Setting aside how closely it matches reality or not, as an approach to living the one life you have been given, it's probably best to pursue a positive self-empowered course, and not to design lifestyle around dwelling on assuming you're powerless. Such assumptions can be self-fulfilling.

The core concepts that the world has taken from Adler are the fodder of the standard sermons you have heard from our endless self-help sources, from Dale Carnegie to the Serenity Prayer. And there is much wisdom in it, too: self-acceptance and self-value are intertwined with finding meaning in interpersonal relationships. It's good advice if a bit vague. I feel about it the way I feel about Jordan Peterson or any number of philosophers which is that if the bulk of people in the world were to try to live this lifestyle, the world would be measurably improved.
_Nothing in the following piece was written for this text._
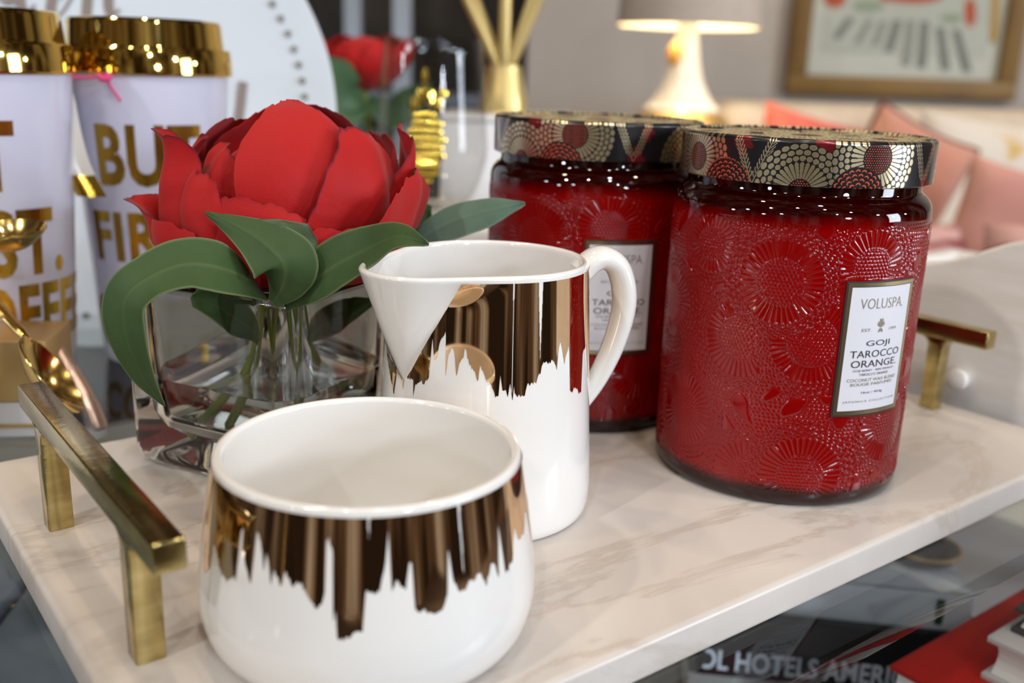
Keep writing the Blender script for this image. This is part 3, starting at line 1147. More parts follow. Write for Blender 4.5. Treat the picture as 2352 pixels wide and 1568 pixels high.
def cloth(name, c1, c2, edge, rough=0.75, weave=900.0, sheen=0.25, trans=0.0, veins=False):
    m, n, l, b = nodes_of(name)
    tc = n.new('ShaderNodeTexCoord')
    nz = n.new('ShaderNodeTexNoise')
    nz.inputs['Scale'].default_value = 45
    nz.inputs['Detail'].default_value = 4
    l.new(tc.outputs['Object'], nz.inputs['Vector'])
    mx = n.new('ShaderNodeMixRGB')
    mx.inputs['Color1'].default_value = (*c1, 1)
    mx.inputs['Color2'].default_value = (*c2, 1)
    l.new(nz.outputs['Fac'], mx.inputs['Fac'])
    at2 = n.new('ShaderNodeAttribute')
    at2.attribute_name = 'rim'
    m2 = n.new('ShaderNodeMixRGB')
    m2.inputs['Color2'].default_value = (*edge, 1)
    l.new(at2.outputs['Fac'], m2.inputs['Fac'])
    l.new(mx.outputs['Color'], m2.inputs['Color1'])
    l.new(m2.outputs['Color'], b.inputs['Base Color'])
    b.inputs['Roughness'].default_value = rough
    b.inputs['Sheen Weight'].default_value = sheen
    b.inputs['Specular IOR Level'].default_value = 0.25
    b2 = n.new('ShaderNodeBump')
    b2.inputs['Strength'].default_value = 0.35
    b2.inputs['Distance'].default_value = 0.0025
    cz = n.new('ShaderNodeTexNoise')
    cz.inputs['Scale'].default_value = 55
    cz.inputs['Detail'].default_value = 2.5
    cz.inputs['Distortion'].default_value = 0.6
    l.new(tc.outputs['Object'], cz.inputs['Vector'])
    l.new(cz.outputs['Fac'], b2.inputs['Height'])
    bp = n.new('ShaderNodeBump')
    bp.inputs['Strength'].default_value = 0.25
    bp.inputs['Distance'].default_value = 0.0004
    l.new(b2.outputs['Normal'], bp.inputs['Normal'])
    wv = n.new('ShaderNodeTexNoise')
    wv.inputs['Scale'].default_value = weave
    l.new(tc.outputs['Object'], wv.inputs['Vector'])
    l.new(wv.outputs['Fac'], bp.inputs['Height'])
    l.new(bp.outputs['Normal'], b.inputs['Normal'])
    if trans:
        tr = n.new('ShaderNodeBsdfTranslucent')
        l.new(m2.outputs['Color'], tr.inputs['Color'])
        ms = n.new('ShaderNodeMixShader')
        ms.inputs[0].default_value = trans
        l.new(b.outputs[0], ms.inputs[1])
        l.new(tr.outputs[0], ms.inputs[2])
        l.new(ms.outputs[0], n['Material Output'].inputs['Surface'])
    return m


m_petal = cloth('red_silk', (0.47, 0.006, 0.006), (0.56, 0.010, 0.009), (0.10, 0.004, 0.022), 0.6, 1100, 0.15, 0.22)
m_leaf = cloth('green_fabric_leaf', (0.032, 0.068, 0.020), (0.062, 0.112, 0.034), (0.18, 0.22, 0.10), 0.55, 1500, 0.04, 0.12)
m_leaf2 = cloth('grey_green_leaf', (0.09, 0.17, 0.12), (0.14, 0.23, 0.17), (0.25, 0.33, 0.25), 0.7, 1500, 0.2, 0.12)
m_stem = pmat('green_stem', (0.20, 0.27, 0.02), 0.4)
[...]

It is not scientific. None of the Austrian founders of psychology -- Freud, Yung, Adler -- were scientific in the sense of being verifiable via experiment. There was also no conception at the time of the dominant psychology model of today which is evo-psych. It would be fascinating to read a reconciliation of Adler and evo-psych. My own bias is that Adler's exhortations work for most everyone in the developed world, where we all run around trying find happiness and meaning. For edge case personalities and folks living hand-to-mouth the detachment from the negative experiences of life is probably not as feasible. I honestly can't say I buy the idea that everyone's unhappiness is due to a lack of courage to change. Maybe most people in most circumstances, but it's hard for me to imagine living an entire life and not having a unhappiness thrust upon you at some point. I have found that large stretches of life can amount to little more than doing crap I don't want to do. I have gotten out of those situations in time, which to Adler, means I found the courage to change. I'm not so sure I didn't just luck out.

Should you read The Courage to be Disliked? Probably not. If you are familiar with the self-help genre (and most people are) you will likely encounter little new information. It is interesting to follow the attempt to translate it into a more formal philosophy, but not especially rewarding. It may anger you because it can seem uncaring and cold-hearted, but that is likely because the vocabulary used for certain concepts, such as "courage" and "inferiority", is primed for misinterpretation. At worst it will be harmless, at best you may gain a nugget of wisdom. But considering the annoying format, you're better off looking elsewhere.